Work to complete:
Return only the lines from the start of the records through the line that contains "o.location = man_root.location;", inclusive; leave out all pictures.

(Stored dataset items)
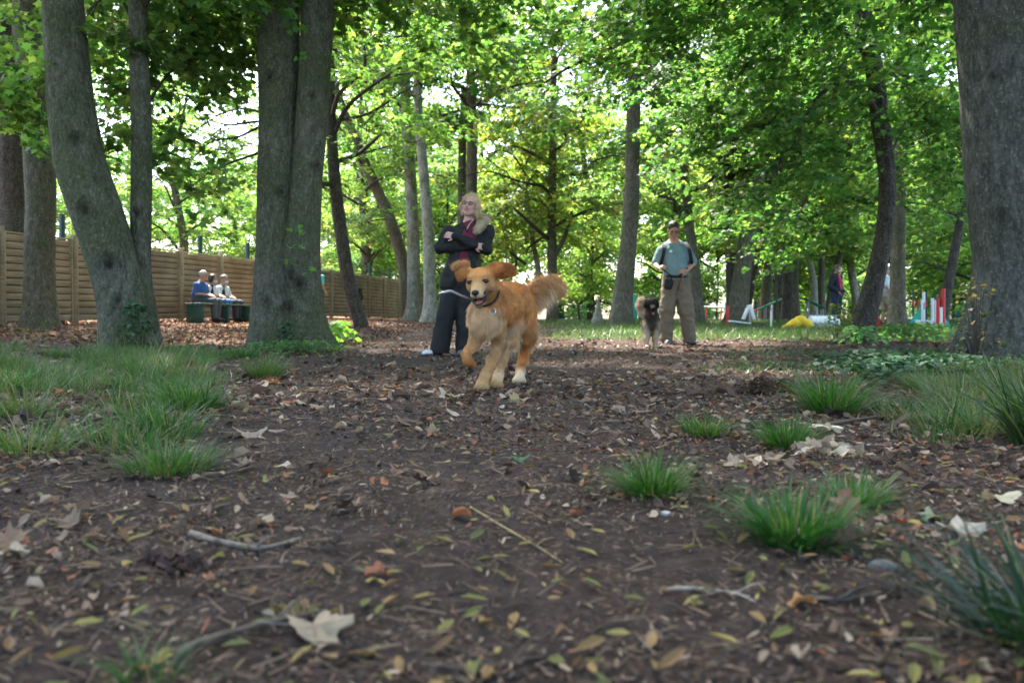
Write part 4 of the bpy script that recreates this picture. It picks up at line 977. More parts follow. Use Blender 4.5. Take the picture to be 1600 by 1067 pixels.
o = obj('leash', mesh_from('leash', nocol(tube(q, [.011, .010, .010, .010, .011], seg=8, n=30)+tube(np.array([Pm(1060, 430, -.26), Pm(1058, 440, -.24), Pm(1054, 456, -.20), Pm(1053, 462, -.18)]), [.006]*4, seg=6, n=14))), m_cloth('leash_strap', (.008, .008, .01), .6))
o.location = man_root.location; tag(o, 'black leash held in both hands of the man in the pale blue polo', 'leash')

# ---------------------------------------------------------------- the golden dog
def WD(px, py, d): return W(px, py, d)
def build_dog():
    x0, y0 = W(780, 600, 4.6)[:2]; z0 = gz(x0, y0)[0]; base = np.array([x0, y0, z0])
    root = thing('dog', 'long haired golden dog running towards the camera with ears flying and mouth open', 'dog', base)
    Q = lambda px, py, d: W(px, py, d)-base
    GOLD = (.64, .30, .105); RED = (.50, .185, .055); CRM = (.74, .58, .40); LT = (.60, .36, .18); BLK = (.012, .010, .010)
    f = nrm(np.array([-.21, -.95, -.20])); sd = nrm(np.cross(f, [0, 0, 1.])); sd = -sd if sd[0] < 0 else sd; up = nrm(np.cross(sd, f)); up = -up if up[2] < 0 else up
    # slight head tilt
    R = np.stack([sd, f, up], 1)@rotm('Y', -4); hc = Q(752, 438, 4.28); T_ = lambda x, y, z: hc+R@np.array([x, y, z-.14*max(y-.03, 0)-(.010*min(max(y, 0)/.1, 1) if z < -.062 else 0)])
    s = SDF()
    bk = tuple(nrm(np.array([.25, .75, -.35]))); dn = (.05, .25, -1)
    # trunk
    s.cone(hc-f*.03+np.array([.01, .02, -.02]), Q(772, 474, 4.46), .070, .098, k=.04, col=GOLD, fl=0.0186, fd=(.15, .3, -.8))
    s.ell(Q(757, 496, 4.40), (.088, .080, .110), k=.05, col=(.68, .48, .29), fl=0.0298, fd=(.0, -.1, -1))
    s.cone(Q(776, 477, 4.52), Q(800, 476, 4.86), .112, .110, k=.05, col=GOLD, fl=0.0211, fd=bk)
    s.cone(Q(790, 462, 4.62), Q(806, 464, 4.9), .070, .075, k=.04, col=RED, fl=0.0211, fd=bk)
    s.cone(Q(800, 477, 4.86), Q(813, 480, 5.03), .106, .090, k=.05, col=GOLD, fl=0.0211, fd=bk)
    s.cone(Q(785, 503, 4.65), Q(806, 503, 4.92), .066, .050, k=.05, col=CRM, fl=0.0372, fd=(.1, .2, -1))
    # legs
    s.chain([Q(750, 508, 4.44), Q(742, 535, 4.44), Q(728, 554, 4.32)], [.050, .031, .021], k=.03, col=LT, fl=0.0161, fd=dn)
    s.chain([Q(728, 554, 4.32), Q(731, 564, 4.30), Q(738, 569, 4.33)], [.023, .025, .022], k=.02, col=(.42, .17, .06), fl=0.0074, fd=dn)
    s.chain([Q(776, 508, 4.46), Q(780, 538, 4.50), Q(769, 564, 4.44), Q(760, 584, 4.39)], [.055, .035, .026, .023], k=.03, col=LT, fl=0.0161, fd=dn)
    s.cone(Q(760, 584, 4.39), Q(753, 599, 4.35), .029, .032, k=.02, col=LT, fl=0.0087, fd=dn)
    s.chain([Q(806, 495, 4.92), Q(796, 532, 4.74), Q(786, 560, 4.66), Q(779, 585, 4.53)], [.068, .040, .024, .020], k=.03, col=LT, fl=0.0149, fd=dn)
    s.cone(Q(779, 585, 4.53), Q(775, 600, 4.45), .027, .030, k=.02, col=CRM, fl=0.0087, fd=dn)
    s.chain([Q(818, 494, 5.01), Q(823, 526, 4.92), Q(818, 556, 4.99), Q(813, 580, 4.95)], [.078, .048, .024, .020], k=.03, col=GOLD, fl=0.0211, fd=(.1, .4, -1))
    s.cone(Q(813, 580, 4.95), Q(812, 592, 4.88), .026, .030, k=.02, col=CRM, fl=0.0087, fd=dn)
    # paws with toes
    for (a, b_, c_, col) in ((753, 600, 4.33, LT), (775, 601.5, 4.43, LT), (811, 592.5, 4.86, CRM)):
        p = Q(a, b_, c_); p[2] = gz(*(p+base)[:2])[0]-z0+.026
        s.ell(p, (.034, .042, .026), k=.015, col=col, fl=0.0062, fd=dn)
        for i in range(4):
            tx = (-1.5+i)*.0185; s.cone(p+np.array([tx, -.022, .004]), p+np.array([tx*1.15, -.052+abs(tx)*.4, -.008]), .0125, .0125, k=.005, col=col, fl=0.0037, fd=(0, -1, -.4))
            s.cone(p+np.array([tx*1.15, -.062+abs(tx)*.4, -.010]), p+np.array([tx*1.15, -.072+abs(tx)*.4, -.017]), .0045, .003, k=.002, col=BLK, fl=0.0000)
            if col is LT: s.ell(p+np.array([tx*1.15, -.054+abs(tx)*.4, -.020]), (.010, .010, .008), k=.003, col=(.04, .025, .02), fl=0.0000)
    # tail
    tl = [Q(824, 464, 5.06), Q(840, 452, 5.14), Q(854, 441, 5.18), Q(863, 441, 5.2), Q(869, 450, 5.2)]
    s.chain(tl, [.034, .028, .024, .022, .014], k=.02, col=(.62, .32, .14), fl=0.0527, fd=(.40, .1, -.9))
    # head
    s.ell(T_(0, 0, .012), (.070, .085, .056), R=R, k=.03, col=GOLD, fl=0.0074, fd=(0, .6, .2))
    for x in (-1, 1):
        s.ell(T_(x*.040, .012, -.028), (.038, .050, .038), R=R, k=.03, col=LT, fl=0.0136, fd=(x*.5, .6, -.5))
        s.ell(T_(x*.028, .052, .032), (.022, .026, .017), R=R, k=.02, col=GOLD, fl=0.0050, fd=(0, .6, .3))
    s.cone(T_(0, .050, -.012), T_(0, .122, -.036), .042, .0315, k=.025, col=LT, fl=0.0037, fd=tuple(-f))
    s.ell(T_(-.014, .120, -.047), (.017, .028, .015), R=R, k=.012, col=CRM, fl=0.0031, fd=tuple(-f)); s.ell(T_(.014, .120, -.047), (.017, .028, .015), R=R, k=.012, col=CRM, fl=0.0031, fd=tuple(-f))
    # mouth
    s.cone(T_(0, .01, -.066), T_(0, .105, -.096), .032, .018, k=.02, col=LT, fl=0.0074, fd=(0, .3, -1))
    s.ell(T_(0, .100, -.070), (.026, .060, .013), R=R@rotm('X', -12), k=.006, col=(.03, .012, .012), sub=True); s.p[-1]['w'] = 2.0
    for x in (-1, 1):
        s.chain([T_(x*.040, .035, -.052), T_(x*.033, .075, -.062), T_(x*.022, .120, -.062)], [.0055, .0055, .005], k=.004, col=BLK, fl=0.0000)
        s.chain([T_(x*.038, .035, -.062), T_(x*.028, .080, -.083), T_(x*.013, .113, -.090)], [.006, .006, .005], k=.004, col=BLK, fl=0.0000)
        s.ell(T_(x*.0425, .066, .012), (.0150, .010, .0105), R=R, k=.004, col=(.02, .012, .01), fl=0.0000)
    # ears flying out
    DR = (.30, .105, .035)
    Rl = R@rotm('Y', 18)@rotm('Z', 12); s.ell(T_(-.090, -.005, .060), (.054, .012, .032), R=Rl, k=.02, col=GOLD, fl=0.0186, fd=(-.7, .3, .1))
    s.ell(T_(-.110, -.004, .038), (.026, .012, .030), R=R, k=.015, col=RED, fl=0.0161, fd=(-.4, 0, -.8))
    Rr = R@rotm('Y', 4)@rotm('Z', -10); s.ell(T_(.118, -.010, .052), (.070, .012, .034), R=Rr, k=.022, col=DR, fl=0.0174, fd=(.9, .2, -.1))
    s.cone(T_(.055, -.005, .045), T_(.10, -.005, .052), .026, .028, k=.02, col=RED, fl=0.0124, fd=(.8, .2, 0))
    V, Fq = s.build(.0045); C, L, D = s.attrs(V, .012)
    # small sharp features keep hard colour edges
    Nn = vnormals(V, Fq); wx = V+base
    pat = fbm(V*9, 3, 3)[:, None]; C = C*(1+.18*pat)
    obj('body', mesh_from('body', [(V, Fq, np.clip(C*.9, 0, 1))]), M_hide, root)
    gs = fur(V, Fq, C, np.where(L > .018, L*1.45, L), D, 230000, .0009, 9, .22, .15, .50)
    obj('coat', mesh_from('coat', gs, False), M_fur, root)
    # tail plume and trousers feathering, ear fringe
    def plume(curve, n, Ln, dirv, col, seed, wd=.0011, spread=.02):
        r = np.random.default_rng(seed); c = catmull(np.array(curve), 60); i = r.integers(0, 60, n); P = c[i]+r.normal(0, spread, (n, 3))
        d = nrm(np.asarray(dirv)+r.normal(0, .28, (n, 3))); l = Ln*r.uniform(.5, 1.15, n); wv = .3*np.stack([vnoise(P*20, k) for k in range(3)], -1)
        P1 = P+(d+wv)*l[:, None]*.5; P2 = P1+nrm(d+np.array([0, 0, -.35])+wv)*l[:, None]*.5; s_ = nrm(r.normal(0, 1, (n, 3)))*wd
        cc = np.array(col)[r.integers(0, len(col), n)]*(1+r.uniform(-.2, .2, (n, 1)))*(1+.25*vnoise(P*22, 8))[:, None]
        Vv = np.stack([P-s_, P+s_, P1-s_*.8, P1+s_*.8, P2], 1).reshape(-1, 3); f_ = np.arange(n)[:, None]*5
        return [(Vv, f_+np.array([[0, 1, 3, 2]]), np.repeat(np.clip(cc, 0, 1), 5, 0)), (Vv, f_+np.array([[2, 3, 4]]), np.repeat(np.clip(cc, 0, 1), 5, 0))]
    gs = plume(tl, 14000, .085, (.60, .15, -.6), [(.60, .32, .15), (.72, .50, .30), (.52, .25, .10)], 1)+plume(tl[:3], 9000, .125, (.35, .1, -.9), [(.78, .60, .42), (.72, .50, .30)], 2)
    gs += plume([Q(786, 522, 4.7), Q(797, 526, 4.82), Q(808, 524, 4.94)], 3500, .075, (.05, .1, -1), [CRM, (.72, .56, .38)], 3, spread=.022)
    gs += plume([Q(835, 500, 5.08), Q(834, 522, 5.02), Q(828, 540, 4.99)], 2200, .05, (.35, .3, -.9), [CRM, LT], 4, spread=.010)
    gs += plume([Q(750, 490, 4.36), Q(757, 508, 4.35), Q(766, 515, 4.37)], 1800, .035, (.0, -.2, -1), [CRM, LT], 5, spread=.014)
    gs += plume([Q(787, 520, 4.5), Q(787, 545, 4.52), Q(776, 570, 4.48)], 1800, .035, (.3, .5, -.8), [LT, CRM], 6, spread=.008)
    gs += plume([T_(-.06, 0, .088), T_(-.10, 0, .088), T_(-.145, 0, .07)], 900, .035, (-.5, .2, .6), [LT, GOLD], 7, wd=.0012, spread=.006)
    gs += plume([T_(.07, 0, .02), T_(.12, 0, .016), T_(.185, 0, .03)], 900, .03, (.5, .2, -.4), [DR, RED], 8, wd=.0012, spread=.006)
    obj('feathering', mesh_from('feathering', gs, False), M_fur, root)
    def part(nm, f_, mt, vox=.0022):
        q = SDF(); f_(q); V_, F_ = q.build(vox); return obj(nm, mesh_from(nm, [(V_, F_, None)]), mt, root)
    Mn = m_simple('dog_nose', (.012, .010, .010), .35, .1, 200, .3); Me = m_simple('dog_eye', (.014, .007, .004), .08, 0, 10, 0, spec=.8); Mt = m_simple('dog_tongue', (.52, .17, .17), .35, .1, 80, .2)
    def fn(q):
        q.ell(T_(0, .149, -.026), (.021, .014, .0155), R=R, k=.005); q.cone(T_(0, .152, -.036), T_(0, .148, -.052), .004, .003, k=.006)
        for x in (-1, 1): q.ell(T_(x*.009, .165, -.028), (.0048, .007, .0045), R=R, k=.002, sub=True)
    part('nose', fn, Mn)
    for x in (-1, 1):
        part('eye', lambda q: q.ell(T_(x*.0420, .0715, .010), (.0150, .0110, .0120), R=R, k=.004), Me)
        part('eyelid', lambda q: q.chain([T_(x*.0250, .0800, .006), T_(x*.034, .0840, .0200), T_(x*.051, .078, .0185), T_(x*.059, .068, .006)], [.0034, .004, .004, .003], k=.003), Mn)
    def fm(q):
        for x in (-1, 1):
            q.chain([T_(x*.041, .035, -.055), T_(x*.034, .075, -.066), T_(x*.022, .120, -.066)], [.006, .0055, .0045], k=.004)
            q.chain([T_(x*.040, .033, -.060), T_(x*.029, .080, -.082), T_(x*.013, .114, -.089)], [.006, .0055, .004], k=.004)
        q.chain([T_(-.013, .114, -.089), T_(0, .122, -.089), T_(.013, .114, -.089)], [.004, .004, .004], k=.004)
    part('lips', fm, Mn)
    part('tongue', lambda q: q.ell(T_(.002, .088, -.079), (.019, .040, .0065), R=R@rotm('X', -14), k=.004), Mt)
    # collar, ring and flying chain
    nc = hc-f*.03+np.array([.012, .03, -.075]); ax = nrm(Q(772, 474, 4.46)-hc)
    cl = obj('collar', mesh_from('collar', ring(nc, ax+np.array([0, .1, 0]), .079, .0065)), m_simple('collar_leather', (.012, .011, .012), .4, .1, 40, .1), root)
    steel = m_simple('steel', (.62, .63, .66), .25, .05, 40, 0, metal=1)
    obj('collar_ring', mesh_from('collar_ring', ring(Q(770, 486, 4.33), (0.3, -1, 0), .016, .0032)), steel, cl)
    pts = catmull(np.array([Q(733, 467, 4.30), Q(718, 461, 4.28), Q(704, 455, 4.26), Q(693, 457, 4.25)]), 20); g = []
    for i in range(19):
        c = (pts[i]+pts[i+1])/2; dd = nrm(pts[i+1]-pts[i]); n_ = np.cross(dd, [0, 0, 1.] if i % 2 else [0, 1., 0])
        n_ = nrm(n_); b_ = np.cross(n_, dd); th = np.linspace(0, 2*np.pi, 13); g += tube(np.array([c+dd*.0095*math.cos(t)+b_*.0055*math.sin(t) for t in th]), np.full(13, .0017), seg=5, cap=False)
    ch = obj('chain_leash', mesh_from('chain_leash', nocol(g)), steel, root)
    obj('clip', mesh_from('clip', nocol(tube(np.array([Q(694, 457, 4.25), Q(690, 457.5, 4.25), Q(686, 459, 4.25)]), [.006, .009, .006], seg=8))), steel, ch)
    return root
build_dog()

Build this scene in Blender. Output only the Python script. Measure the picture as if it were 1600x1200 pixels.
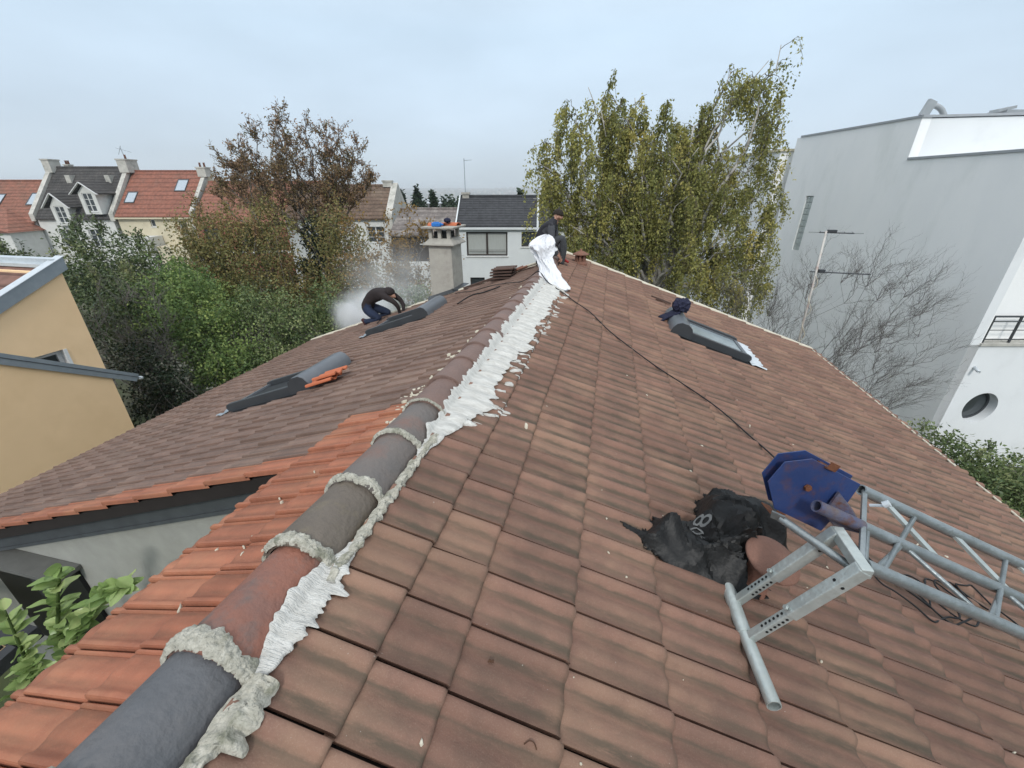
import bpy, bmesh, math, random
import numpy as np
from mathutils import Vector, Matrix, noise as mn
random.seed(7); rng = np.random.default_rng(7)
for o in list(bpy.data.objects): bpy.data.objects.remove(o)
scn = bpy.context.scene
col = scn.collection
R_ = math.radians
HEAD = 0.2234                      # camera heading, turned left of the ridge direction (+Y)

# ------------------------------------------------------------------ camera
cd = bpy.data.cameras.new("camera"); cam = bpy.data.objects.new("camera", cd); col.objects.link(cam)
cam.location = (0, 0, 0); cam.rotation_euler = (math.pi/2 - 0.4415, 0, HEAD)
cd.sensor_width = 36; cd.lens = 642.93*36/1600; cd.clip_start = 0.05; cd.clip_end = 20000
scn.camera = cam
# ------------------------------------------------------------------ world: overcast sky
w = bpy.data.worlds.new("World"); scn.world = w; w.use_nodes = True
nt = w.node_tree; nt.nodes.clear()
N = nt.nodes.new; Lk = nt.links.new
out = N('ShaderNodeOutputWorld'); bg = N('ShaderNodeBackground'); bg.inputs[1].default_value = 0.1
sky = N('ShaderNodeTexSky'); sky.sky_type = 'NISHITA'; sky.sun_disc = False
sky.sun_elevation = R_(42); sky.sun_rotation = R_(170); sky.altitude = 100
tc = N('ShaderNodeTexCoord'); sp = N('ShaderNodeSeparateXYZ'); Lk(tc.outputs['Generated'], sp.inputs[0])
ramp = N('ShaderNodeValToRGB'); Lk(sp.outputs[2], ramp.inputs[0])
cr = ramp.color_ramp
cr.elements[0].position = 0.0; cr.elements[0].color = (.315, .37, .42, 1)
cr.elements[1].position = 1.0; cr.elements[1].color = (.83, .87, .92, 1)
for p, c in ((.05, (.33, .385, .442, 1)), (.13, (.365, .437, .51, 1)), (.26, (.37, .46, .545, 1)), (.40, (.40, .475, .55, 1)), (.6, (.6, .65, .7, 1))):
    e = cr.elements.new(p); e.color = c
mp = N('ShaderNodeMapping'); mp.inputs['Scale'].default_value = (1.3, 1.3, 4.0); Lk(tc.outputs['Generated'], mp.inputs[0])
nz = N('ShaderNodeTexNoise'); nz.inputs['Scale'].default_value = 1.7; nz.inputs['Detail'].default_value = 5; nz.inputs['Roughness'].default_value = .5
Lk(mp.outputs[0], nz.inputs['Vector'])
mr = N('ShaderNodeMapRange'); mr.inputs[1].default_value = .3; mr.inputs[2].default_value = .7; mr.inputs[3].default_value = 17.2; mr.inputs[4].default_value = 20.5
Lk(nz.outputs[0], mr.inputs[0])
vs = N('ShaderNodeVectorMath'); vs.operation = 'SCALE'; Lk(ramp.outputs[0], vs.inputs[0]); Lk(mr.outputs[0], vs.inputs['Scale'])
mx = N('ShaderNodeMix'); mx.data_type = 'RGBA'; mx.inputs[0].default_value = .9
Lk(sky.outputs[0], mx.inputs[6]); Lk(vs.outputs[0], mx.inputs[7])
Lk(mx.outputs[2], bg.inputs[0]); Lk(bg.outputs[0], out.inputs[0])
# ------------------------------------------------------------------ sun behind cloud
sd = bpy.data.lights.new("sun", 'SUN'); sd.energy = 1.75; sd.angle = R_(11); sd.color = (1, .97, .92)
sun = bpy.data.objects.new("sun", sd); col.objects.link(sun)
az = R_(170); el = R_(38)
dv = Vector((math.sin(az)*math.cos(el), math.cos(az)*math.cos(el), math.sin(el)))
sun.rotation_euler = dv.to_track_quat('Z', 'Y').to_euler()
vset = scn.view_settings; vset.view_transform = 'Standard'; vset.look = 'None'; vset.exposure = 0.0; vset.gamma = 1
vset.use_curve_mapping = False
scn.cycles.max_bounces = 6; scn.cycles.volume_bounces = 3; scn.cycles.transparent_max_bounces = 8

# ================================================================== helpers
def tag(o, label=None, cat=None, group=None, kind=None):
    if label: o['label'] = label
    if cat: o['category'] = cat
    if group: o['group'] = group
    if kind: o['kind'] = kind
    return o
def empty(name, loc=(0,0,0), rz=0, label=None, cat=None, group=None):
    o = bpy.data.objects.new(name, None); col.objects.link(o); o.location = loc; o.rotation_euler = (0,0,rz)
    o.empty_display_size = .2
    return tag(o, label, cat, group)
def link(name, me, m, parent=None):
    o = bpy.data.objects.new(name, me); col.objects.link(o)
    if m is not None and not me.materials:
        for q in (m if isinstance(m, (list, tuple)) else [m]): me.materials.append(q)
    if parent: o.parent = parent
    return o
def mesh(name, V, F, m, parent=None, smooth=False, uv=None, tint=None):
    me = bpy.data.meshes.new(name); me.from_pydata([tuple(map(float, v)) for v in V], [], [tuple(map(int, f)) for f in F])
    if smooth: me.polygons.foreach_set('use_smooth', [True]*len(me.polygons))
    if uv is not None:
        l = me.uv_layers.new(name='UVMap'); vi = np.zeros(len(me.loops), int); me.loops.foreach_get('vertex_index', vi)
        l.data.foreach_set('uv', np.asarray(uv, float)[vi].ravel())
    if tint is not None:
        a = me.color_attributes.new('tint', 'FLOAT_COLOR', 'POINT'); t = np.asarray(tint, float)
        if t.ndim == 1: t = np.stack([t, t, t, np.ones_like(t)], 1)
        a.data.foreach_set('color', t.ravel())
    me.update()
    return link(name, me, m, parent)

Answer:
Write part 4 of the bpy script that recreates this picture. It picks up at line 977. More parts follow. Use Blender 4.5. Take the picture to be 1600 by 1067 pixels.
o = obj('leash', mesh_from('leash', nocol(tube(q, [.011, .010, .010, .010, .011], seg=8, n=30)+tube(np.array([Pm(1060, 430, -.26), Pm(1058, 440, -.24), Pm(1054, 456, -.20), Pm(1053, 462, -.18)]), [.006]*4, seg=6, n=14))), m_cloth('leash_strap', (.008, .008, .01), .6))
o.location = man_root.location; tag(o, 'black leash held in both hands of the man in the pale blue polo', 'leash')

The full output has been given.